Para entrar directamente en la lectura de Kant, se puede empezar con su «Respuesta a la pregunta ¿Qué es Ilustración?», artículo de diez páginas que se puede encontrar en ¿Qué es Ilustración? (Tecnos, Madrid, 1988). También, por su brevedad, se puede continuar con el opúsculo titulado Sobre la paz perpetua (Tecnos, Madrid, 1994).
Si se desea olfatear las tres críticas hay que ir directamente a la Crítica de la razón pura (Alfaguara, Madrid, 1995) y leer el prólogo a la primera y a la segunda edición, así como la Introducción; a la Crítica de la razón práctica (Sígueme, Madrid, 1995), y a la Crítica del juicio (Espasa-Calpe, Madrid, 1995).
Más accesibles pueden resultar la Fundamentación de la metafísica de las costumbres (Espasa-Calpe, Madrid, 1996) (también edición bilingüe de J. Mardomingo en Ariel, Barcelona, 1996), y La religión dentro de los límites de la mera razón (Alianza, Madrid, 1996).
Estas obras se pueden encontrar también en la Biblioteca Kant de Alianza Editorial.
Es conocida la sentencia kantiana que dice que no se aprende filosofía sino a filosofar. En mis manos tengo un libro de J. Tissot, publicado en 1875, que comenta esta idea de la siguiente manera: «En general no puede apellidarse filósofo aquel que no puede filosofar. Por donde, no se filosofa más que por el ejercicio, y aprendiendo a usar de la propia razón. Mas, ¿cómo se puede aprender filosofía? Todo pensador filósofo eleva, por decirlo así, su propia obra sobre las ruinas de otro; jamás ha habido una obra de tal solidez que no pueda ser atacada en alguna de sus partes. No se puede, pues, aprender filosofía en el fondo porque todavía no está formada. Aun admitiendo que exista realmente una, el que la aprendiera no podría llamarse filósofo, porque el conocimiento que de ella en tal caso tendría, nunca seria más que subjetivamente histórico» (Lógica de Kant por J. Tissot, Decano de la Facultad de Letras de Dijon. Traducida por Alejo García Moreno, doctor en filosofía y letras, y Juan Ruvira, doctor en derecho. Madrid. Librerías de Francisco Iravedra, Capellanes, 2, y Antonio Novo, Jacometrezo, 51. 1875, p. 35).

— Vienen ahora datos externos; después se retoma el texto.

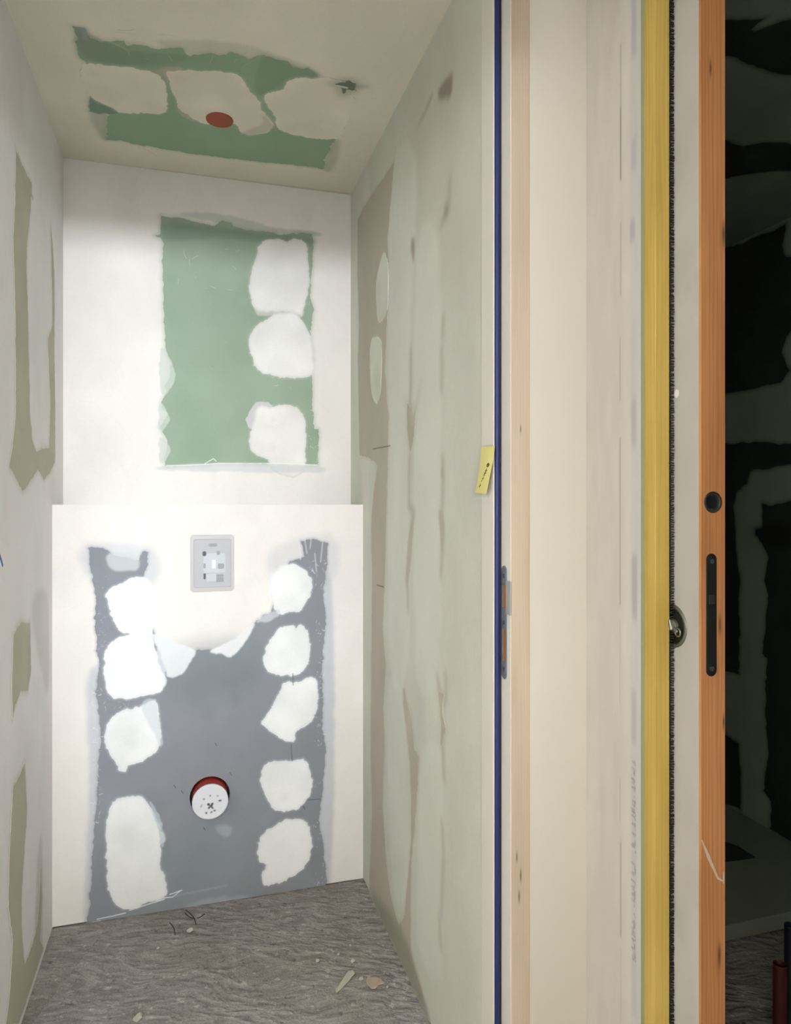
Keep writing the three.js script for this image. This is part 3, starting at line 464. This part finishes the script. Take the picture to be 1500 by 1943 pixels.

En 2004 se conmemoró el segundo centenario de la muerte de Kant. Fueron muchos los congresos filosóficos que se celebraron en todo el mundo, así como los pensadores más o menos kantianos que dedicaron cientos de artículos y libros al pensador prusiano. Alejandro Llano es uno de ellos y refiere estas dos anécdotas: «Se cuenta que una señora norteamericana presentó como causa de divorcio que su marido se reunía en casa con los amigos todos los domingos por la mañana para discutir sobre Kant. Naturalmente, el juez consideró que era una motivación suficientemente grave como para admitir la demanda. Por otra parte, un colega, que volvía de Alemania, donde había trabajado —como yo anteriormente— en su tesis doctoral sobre el pensador de Königsberg, me transmitió su impresión de que los germanos hablan sobre Kant como los españoles sobre toros: aprovechaban para ello cualquier rato muerto, se iban a otra cosa, y al día siguiente le dedicaban otra parrafada. Y así, doscientos años» (Aceprensa, 25-2-2004).
Si la filosofía de Kant destaca por la originalidad, su vida se caracterizó por la monotonía. Tenía su agenda perfectamente organizada de forma que siempre hacía lo mismo de manera meticulosa: preparar las clases, acudir a la universidad y, todas las tardes, un paseo por Königsberg. Como era de esperar, su puntualidad era germánica, tanto es así que sus conciudadanos ponían en hora los relojes cuando pasaba Kant por tal sitio o doblaba tal esquina.
En 1827, el periodista inglés Thomas De Quincey publicó una biografía un tanto sui generis de nuestro autor, titulada Los últimos días de Emmanuel Kant. La edición castellana (Valdemar, Madrid, 2004) incluye una selección de anécdotas kantianas transmitidas por varios testigos de la vida del filósofo y el escrito «Sobre el cráneo de Kant», obra del doctor Wilhelm Gottlieb Kelch, citado en la entrada.